Given instruction =
Narrow the data below down to the lines containing "scene".

Data shown =
________
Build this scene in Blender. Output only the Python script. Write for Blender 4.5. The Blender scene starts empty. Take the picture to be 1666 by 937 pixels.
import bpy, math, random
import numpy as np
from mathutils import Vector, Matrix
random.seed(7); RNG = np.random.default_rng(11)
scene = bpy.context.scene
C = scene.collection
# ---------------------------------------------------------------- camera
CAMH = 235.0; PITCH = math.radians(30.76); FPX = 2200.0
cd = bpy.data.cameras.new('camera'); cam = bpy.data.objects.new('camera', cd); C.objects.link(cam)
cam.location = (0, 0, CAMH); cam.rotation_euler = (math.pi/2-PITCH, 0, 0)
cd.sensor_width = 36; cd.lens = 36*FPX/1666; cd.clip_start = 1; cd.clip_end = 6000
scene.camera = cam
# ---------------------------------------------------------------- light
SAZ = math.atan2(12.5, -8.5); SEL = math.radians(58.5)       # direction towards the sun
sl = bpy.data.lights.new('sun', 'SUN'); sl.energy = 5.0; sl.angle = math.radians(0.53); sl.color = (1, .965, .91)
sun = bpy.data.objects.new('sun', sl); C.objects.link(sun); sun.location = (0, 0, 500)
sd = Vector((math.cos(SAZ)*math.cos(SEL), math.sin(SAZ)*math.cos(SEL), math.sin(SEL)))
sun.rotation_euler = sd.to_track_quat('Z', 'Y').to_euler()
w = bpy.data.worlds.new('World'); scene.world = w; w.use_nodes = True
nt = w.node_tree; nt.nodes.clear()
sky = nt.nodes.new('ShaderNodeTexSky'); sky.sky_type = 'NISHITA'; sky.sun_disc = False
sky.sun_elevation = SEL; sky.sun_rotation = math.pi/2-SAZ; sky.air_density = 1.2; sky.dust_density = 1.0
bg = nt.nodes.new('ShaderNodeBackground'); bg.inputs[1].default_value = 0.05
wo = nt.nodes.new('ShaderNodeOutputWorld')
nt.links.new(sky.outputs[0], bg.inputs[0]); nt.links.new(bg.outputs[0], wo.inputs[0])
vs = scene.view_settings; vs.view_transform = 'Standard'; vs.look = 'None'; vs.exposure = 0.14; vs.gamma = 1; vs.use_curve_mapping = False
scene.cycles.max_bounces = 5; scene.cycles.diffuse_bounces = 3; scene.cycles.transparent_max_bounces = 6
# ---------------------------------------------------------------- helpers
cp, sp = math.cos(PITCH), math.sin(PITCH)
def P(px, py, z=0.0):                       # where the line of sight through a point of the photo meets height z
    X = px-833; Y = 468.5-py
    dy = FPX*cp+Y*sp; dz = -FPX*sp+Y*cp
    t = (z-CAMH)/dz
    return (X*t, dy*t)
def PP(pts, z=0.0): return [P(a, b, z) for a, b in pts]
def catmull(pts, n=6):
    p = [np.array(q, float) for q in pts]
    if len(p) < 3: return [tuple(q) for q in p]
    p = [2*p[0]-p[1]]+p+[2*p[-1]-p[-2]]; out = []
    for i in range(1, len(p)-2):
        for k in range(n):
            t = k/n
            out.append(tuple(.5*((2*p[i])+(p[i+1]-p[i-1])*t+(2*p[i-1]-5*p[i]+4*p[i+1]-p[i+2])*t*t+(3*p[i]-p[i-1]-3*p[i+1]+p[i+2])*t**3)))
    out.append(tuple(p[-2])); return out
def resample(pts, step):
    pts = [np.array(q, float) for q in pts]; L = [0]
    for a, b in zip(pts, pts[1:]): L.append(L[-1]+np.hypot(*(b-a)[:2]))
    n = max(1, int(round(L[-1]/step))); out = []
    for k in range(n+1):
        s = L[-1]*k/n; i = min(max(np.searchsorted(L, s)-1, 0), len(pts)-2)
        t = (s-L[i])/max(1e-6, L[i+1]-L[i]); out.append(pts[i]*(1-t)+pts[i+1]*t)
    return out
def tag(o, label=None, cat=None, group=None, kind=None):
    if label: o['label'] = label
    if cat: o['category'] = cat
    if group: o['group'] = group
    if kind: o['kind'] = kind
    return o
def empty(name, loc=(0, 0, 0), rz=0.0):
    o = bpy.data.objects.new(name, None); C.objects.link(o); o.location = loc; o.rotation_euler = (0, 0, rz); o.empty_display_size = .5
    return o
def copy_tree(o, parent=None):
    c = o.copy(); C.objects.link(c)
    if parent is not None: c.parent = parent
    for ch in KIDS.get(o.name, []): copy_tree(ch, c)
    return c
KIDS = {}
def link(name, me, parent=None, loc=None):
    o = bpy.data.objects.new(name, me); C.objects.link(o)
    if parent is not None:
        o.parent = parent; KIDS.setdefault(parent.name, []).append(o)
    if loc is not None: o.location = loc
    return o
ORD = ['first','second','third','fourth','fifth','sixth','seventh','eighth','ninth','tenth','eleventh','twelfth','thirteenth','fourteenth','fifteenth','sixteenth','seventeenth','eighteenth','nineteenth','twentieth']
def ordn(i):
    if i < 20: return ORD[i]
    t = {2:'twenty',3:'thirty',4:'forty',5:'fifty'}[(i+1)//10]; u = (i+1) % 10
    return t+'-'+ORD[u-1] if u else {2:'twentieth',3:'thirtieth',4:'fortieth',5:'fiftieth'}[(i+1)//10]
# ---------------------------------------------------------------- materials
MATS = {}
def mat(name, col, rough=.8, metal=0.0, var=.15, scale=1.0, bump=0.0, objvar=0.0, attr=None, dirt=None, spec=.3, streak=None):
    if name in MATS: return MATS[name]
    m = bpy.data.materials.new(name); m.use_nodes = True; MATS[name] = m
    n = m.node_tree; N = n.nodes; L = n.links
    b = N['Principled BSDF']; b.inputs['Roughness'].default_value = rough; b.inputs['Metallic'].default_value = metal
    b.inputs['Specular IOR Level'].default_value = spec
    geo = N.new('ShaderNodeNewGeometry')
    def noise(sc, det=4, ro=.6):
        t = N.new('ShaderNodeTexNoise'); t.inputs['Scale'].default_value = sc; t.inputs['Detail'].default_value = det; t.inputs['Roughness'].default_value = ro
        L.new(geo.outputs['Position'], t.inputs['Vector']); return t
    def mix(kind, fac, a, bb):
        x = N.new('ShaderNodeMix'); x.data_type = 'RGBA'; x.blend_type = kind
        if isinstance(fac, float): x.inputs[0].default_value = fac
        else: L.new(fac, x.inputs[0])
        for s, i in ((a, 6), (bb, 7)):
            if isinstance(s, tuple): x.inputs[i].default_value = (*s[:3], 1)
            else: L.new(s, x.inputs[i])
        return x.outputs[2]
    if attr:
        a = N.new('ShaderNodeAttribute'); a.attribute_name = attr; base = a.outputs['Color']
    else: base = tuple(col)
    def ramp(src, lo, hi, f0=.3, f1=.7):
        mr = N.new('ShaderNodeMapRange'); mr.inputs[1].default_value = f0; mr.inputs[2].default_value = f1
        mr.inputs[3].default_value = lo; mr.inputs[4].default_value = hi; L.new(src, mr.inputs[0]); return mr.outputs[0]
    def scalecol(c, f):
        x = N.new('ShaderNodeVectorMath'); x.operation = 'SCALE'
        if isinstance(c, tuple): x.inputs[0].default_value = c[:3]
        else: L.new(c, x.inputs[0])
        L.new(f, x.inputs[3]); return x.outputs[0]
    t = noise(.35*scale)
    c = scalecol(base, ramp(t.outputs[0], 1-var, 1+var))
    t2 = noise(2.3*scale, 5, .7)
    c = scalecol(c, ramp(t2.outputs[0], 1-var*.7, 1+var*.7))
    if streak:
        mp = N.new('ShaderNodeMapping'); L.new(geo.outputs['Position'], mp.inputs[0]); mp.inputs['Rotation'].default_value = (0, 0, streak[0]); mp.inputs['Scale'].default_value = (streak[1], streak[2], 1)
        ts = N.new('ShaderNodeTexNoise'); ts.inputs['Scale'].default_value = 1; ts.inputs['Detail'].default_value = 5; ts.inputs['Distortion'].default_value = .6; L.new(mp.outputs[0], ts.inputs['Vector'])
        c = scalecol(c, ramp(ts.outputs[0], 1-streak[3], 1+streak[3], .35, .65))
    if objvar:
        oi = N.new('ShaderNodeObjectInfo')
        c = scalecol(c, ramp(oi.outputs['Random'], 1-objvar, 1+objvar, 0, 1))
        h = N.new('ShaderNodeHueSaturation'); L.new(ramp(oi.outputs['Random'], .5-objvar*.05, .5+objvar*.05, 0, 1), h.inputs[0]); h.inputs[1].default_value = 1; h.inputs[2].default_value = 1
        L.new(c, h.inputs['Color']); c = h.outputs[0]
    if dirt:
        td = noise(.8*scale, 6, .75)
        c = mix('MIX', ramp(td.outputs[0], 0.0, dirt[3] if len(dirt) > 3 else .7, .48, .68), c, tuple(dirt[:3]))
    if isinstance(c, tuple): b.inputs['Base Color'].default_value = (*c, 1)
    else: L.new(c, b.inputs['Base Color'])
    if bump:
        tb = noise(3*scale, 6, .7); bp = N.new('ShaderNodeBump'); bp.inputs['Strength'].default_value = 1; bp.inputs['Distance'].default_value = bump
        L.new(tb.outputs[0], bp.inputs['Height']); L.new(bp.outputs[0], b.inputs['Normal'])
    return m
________
Response =
Build this scene in Blender. Output only the Python script. Write for Blender 4.5. The Blender scene starts empty. Take the picture to be 1666 by 937 pixels.
scene = bpy.context.scene
C = scene.collection
scene.camera = cam
w = bpy.data.worlds.new('World'); scene.world = w; w.use_nodes = True
vs = scene.view_settings; vs.view_transform = 'Standard'; vs.look = 'None'; vs.exposure = 0.14; vs.gamma = 1; vs.use_curve_mapping = False
scene.cycles.max_bounces = 5; scene.cycles.diffuse_bounces = 3; scene.cycles.transparent_max_bounces = 6